Por que escrevo – Eduardo Galeano

Postado em: fevereiro 9th, 2019 por Rosa Valgode

Por que escrevo
Quero contar a vocês uma história que, para mim, foi muito importante:  a primeira vez em que me senti desafiado pelo ofício de escrever.
Aconteceu no povoado boliviano de Llallagua, na zona mineira.
No ano anterior, ali esmo tinha acontecido a matança de San Juan.  Os mineiros estavam celebrando a noite de San Juan, bebendo, dançando.  E lá dos morros que rodeiam o povoado, o ditador Barrientos mandou metralhar todos eles.  Uma matança atroz.
Cheguei por lá mais ou menos um ano depois, em 68, e lá fiquei por um tempo, graças às minhas habilidades de desenhista.  Porque, entre outras coisas, eu sempre quis desenhar – conseguia desenhar retratos, por exemplo.  E retratei todas as crianças dos mineiros, e fiz também alguns cartazes do carnaval e outros eventos.

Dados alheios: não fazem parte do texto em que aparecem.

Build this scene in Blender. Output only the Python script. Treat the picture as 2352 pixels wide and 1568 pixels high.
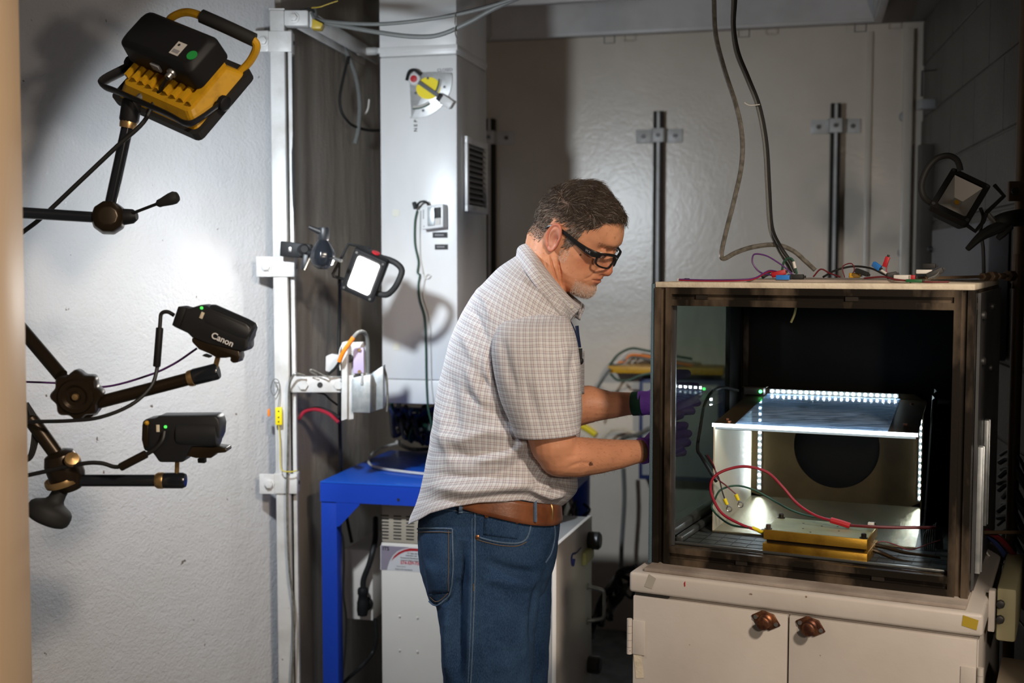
import bpy, bmesh, math, random
import numpy as np
from mathutils import Vector, Matrix, noise
from mathutils.bvhtree import BVHTree

for o in list(bpy.data.objects): bpy.data.objects.remove(o, do_unlink=True)
SC = bpy.context.scene
COL = SC.collection
random.seed(7)
# ------------------------------------------------------------------ camera
FPX, CX, CY, EYE, HOR = 2700.0, 1176.0, 784.0, 1.55, 605.0
PITCH = math.atan((CY-HOR)/FPX)
cam_d = bpy.data.cameras.new('camera'); cam = bpy.data.objects.new('camera', cam_d); COL.objects.link(cam)
cam.location = (0, 0, EYE); cam.rotation_euler = (math.pi/2-PITCH, 0, 0)
cam_d.sensor_width = 36; cam_d.lens = 36*FPX/2352
cam_d.dof.use_dof = True; cam_d.dof.focus_distance = 2.48; cam_d.dof.aperture_fstop = 3.2
cam_d.clip_start = .05
SC.camera = cam
# ------------------------------------------------------------------ world, lamps, exposure
W = bpy.data.worlds.new('world'); SC.world = W; W.use_nodes = True
W.node_tree.nodes['Background'].inputs[0].default_value = (1.0, .66, .42, 1)
W.node_tree.nodes['Background'].inputs[1].default_value = .020
vs = SC.view_settings
vs.view_transform = 'Standard'; vs.look = 'None'; vs.gamma = 1; vs.use_curve_mapping = False
vs.exposure = 0.0
def lamp(name, kind, loc, energy, color, aim=None, **kw):
    d = bpy.data.lights.new(name, kind); d.energy = energy; d.color = color
    for k, v in kw.items(): setattr(d, k, v)
    o = bpy.data.objects.new(name, d); COL.objects.link(o); o.location = loc
    if aim is not None:
        o.rotation_euler = (Vector(aim)-Vector(loc)).to_track_quat('-Z', 'Y').to_euler()
    return o
WARM = (1.0, .84, .68)
# ceiling lamp of the room the photographer stands in, and a lower lamp beside him
lamp('room_ceiling_lamp', 'AREA', (.95, .05, 2.62), 50, WARM, aim=(.1, 2.6, 1.1), shape='DISK', size=.22)
lamp('room_standing_lamp', 'AREA', (.60, .25, 1.62), 9, WARM, aim=(-.2, 2.6, 1.5), shape='DISK', size=.12)
FLOOD_POS = (-.6389, 2.30, 1.8945); FLOOD_DIR = Vector((.18, .82, -.53)).normalized(); FLOOD_AIM = Vector((.25, .87, -.42)).normalized()
fl = lamp('flood_lamp', 'SPOT', Vector(FLOOD_POS)+FLOOD_DIR*.024, 98, (.84, .925, 1.0), aim=Vector(FLOOD_POS)+FLOOD_DIR*.024+FLOOD_AIM, spot_size=math.radians(122), spot_blend=.16, shadow_soft_size=.04)
# beam profile of the flood's reflector: brightest on axis, falling off towards the rim
fl.data.use_nodes = True; _n = fl.data.node_tree; _e = _n.nodes['Emission']; _t = _n.nodes.new('ShaderNodeTexCoord'); _s = _n.nodes.new('ShaderNodeSeparateXYZ'); _n.links.new(_t.outputs['Normal'], _s.inputs[0])
_a = _n.nodes.new('ShaderNodeMath'); _a.operation = 'ABSOLUTE'; _n.links.new(_s.outputs[2], _a.inputs[0]); _p = _n.nodes.new('ShaderNodeMath'); _p.operation = 'POWER'; _p.inputs[1].default_value = 3.0; _n.links.new(_a.outputs[0], _p.inputs[0]); _n.links.new(_p.outputs[0], _e.inputs['Strength'])
try:
    SC.cycles.sample_clamp_indirect = 4.0
    SC.cycles.max_bounces = 8; SC.cycles.transparent_max_bounces = 16
    SC.cycles.caustics_refractive = False; SC.cycles.caustics_reflective = False
except Exception: pass
# ------------------------------------------------------------------ geometry helpers
_F = Vector((0, math.cos(PITCH), -math.sin(PITCH))); _U = Vector((0, math.sin(PITCH), math.cos(PITCH))); _R = Vector((1, 0, 0)); _C = Vector((0, 0, EYE))
def ray(x, y): return _F+_R*((x-CX)/FPX)+_U*((CY-y)/FPX)
def P(x, y, Y):
    "point of the place that stands Y metres into the room on the given sight line"
    d = ray(x, y); return _C+d*(Y/d.y)
def hit(x, y, pt, n):
    d = ray(x, y); n = Vector(n); return _C+d*((Vector(pt)-_C).dot(n)/d.dot(n))
def pix(q):
    v = Vector(q)-_C; k = v.dot(_F); return (CX+FPX*v.dot(_R)/k, CY-FPX*v.dot(_U)/k)
def M3(o, x, y, z):
    m = Matrix.Identity(4)
    for i, a in enumerate((x, y, z)):
        a = Vector(a)
        for j in range(3): m[j][i] = a[j]
    for j in range(3): m[j][3] = o[j]
    return m
def yawM(o, deg):
    "frame whose x runs right, y away, z up, turned so that its right end comes nearer by deg"
    a = math.radians(deg); return M3(o, (math.cos(a), -math.sin(a), 0), (math.sin(a), math.cos(a), 0), (0, 0, 1))
def frame(o, z, xhint=(1, 0, 0)):
    z = Vector(z).normalized(); x = Vector(xhint); x = (x-z*x.dot(z))
    if x.length < 1e-5: x = Vector((0, 1, 0)); x = x-z*x.dot(z)
    x.normalize(); return M3(o, x, z.cross(x), z)
def spline(pts, res=6, closed=False):
    pts = [Vector(p) for p in pts]; n = len(pts)
    if n < 3: return pts
    out = []
    rng = range(n) if closed else range(n-1)
    for i in rng:
        p0 = pts[(i-1) % n] if (closed or i > 0) else pts[0]*2-pts[1]
        p1 = pts[i]; p2 = pts[(i+1) % n]
        p3 = pts[(i+2) % n] if (closed or i+2 < n) else pts[-1]*2-pts[-2]
        for k in range(res):
            t = k/res
            out.append(.5*((2*p1)+(p2-p0)*t+(2*p0-5*p1+4*p2-p3)*t*t+(3*p1-p0-3*p2+p3)*t**3))
    if not closed: out.append(pts[-1])
    return out
def lerp(a, b, t): return a+(b-a)*t
def interp(x, tab):
    if x <= tab[0][0]: return tab[0][1]
    for (x0, y0), (x1, y1) in zip(tab, tab[1:]):
        if x <= x1: return y0+(y1-y0)*(x-x0)/(x1-x0)
    return tab[-1][1]
def sstep(a, b, x):
    t = min(1, max(0, (x-a)/(b-a))); return t*t*(3-2*t)
def rrect(w, h, r, n=4):
    out = []
    for cx_, cy_, a0 in ((w/2-r, h/2-r, 0), (-w/2+r, h/2-r, 90), (-w/2+r, -h/2+r, 180), (w/2-r, -h/2+r, 270)):
        for k in range(n+1):
            a = math.radians(a0+90*k/n); out.append((cx_+r*math.cos(a), cy_+r*math.sin(a)))
    return out
def wloc(o):
    v = Vector((0, 0, 0))
    while o is not None: v += o.location; o = o.parent
    return v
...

Então me adotaram e passei muito bem, naquele mundo gelado e miserável, onde a pobreza era multiplicada pelo frio.
Chegou a noite da despedida.  Os mineiros meus amigos, armaram uma despedida com muita bebida – bebemos, cantamos, contamos piadas… cada uma pior que a outra.

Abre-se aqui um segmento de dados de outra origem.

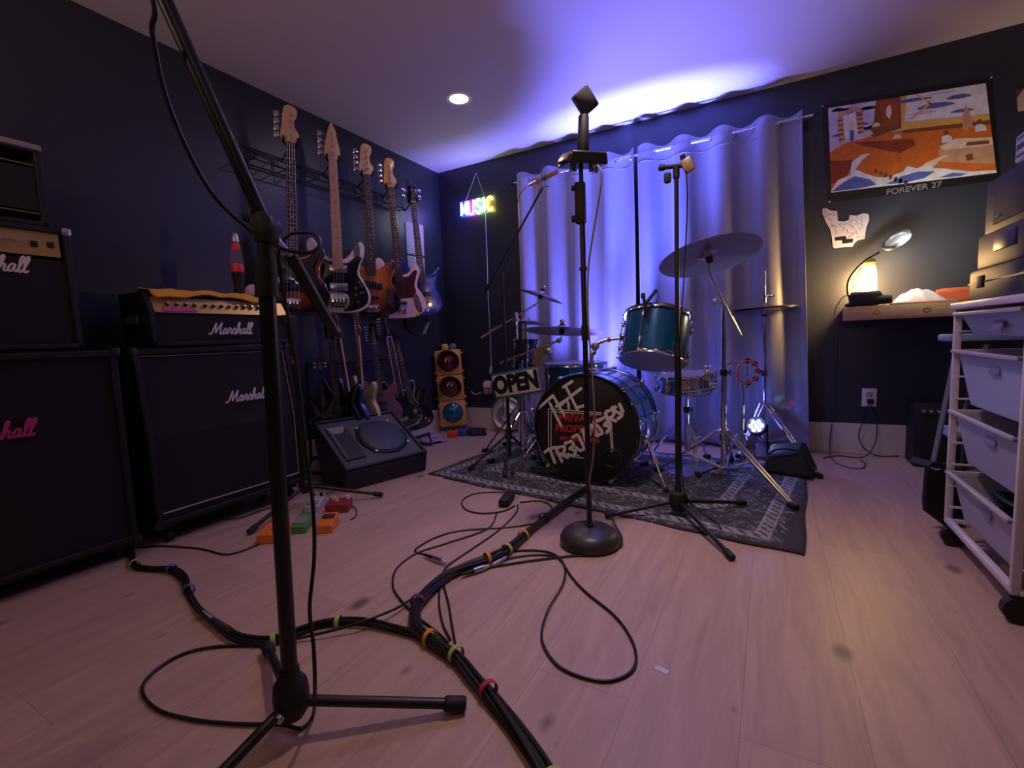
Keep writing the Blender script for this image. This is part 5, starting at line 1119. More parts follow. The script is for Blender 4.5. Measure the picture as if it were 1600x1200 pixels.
t = thing('hubcap', 'round chrome hubcap leaning against the back wall behind the OPEN sign', 'hubcap', (q.x, 3.66, 0)); MB().lathe([(0, .030), (.022, .030), (.030, .022), (.052, .020), (.062, .034), (.072, .024), (.12, .018), (.138, .026), (.150, .022), (.158, .006), (.160, 0), (.150, -.002), (0, .004)], (q.x, 3.70, .166), (.25, -1, .12), 56).build('disc', mat('brushed aluminium', (.62, .60, .64), .38, .9), t, world=True)
def pedal(name, label, c, rz, w_, d_, h0, h1, m, knobs=(), top=None, group=None, sw=True, plate=None):
    t = thing(name, label, 'effects pedal', (c[0], c[1], 0), rz, group)
    MB().hexa([(-w_/2, -d_/2, 0), (w_/2, -d_/2, 0), (w_/2, d_/2, 0), (-w_/2, d_/2, 0)], [(-w_/2, -d_/2, h0), (w_/2, -d_/2, h0), (w_/2, d_/2, h1), (-w_/2, d_/2, h1)]).build('enclosure', m, t, bev=.004)
    sl_ = (h1-h0)/d_
    if plate: x0, y0_, x1, y1_, pm, th = plate; MB().hexa([(x0, y0_, h0+(y0_+d_/2)*sl_), (x1, y0_, h0+(y0_+d_/2)*sl_), (x1, y1_, h0+(y1_+d_/2)*sl_), (x0, y1_, h0+(y1_+d_/2)*sl_)], [(x0, y0_, h0+(y0_+d_/2)*sl_+th), (x1, y0_, h0+(y0_+d_/2)*sl_+th), (x1, y1_, h0+(y1_+d_/2)*sl_+th), (x0, y1_, h0+(y1_+d_/2)*sl_+th)]).build('treadle', pm, t, bev=.003)
    for (kx, ky, kr, km) in knobs: z_ = h0+(ky+d_/2)*sl_; MB().cyl((kx, ky, z_), (kx, ky, z_+.016), kr, kr*.85, 14).build('knob', km, t)
    if sw: z_ = h0+(-d_*.22+d_/2)*sl_; MB().cyl((0, -d_*.22, z_), (0, -d_*.22, z_+.010), .006, n=10).build('footswitch', CHROME, t)
    return t
ORG = mat('orange enamel', (.78, .20, .03), .35); GRN = mat('green enamel', (.05, .30, .08), .35); REDE = mat('dark red enamel', (.30, .03, .035), .35); WEN = mat('pale grey enamel', (.50, .48, .58), .35)
IV = mat('ivory knob', (.68, .60, .42), .4); TRD = mat('grey green treadle', (.22, .24, .22), .6); TRB = mat('black treadle', (.03, .03, .04), .6)
PGp = 'effects pedals on the floor'
q = P(433, 843, z=.0); pedal('effects_pedal', 'large orange effects pedal, leftmost of the pedal cluster, partly behind the stand pole', (q.x-.02, q.y+.01), .60, .115, .125, .040, .052, ORG, knobs=((-.005, .045, .016, RUB), (.035, .035, .014, RUB)), group=PGp)
q = P(473, 826, z=.0); pedal('effects_pedal', 'green effects pedal with grey treadle between the two orange pedals', (q.x-.0, q.y), .58, .072, .125, .035, .055, GRN, knobs=(), sw=False, group=PGp, plate=(-.028, -.045, .028, .02, TRD, .008))
q = P(481, 803, z=.0); pedal('effects_pedal', 'pale grey effects pedal behind the green one', (q.x-.03, q.y+.07), .58, .075, .12, .035, .055, WEN, knobs=((-.02, .045, .008, RUB), (.02, .045, .008, RUB)), sw=False, group=PGp, plate=(-.028, -.05, .028, -.01, TRD, .008))
q = P(513, 826, z=.0); pedal('effects_pedal', 'small orange effects pedal with a dark treadle strip, right of the green one', (q.x, q.y), .58, .070, .12, .038, .058, ORG, sw=False, group=PGp, plate=(-.028, -.0, .028, .035, TRB, .006))
q = P(523, 800, z=.0); pedal('effects_pedal', 'dark red effects pedal with ivory knobs, at the back right of the pedal cluster', (q.x-.0, q.y+.03), .58, .115, .095, .045, .050, REDE, knobs=((-.035, .03, .013, IV), (.035, .035, .013, IV), (-.01, .0, .011, IV)), group=PGp)
for pts, lb in (([(548, 812), (556, 806), (556, 795), (546, 790), (538, 793), (530, 789)], 'short black patch cable curling right of the dark red pedal'),
                ([(345, 812), (375, 809), (400, 800), (425, 793), (448, 797)], 'thin black cable lying before the slant cabinet')):
    tag(MB().tube(smooth_path([P(x, y, z=.006) for x, y in pts]), .0028, 6).build('patch_cable', CABLE), lb, 'cable')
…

E eu sabia que às cinco ou seis da manhã, soaria a sirene que os chamaria para o trabalho na mina.
E seria a hora de dizer adeus.
Quando o momento estava chegando, eles me rodearam e me pediram uma coisa.  Disseram:
– Conta, conta pra gente como é o mar.
E eu fiquei atônito porque não me vinha nenhuma ideia.
Os mineiros eram homens condenados a uma morte antecipada nas tripas da terra, por causa do pó de sílica.  A média de vida era de trinta, trinta e cinco anos, não mais.
Eu sabia que eles jamais veriam o mar, que iam morrer muito antes de qualquer possibilidade de ver o mar, porque estavam condenados pela miséria a nunca sair daquele povoado.
Então eu tinha a responsabilidade de levar o mar a eles, de encontrar palavras que fossem capazes de molhar todos eles, para que pudessem sentir o gosto e o cheiro do mar.
E esse foi meu primeiro desafio de escritor, a partir da certeza de que escrever serve para alguma coisa.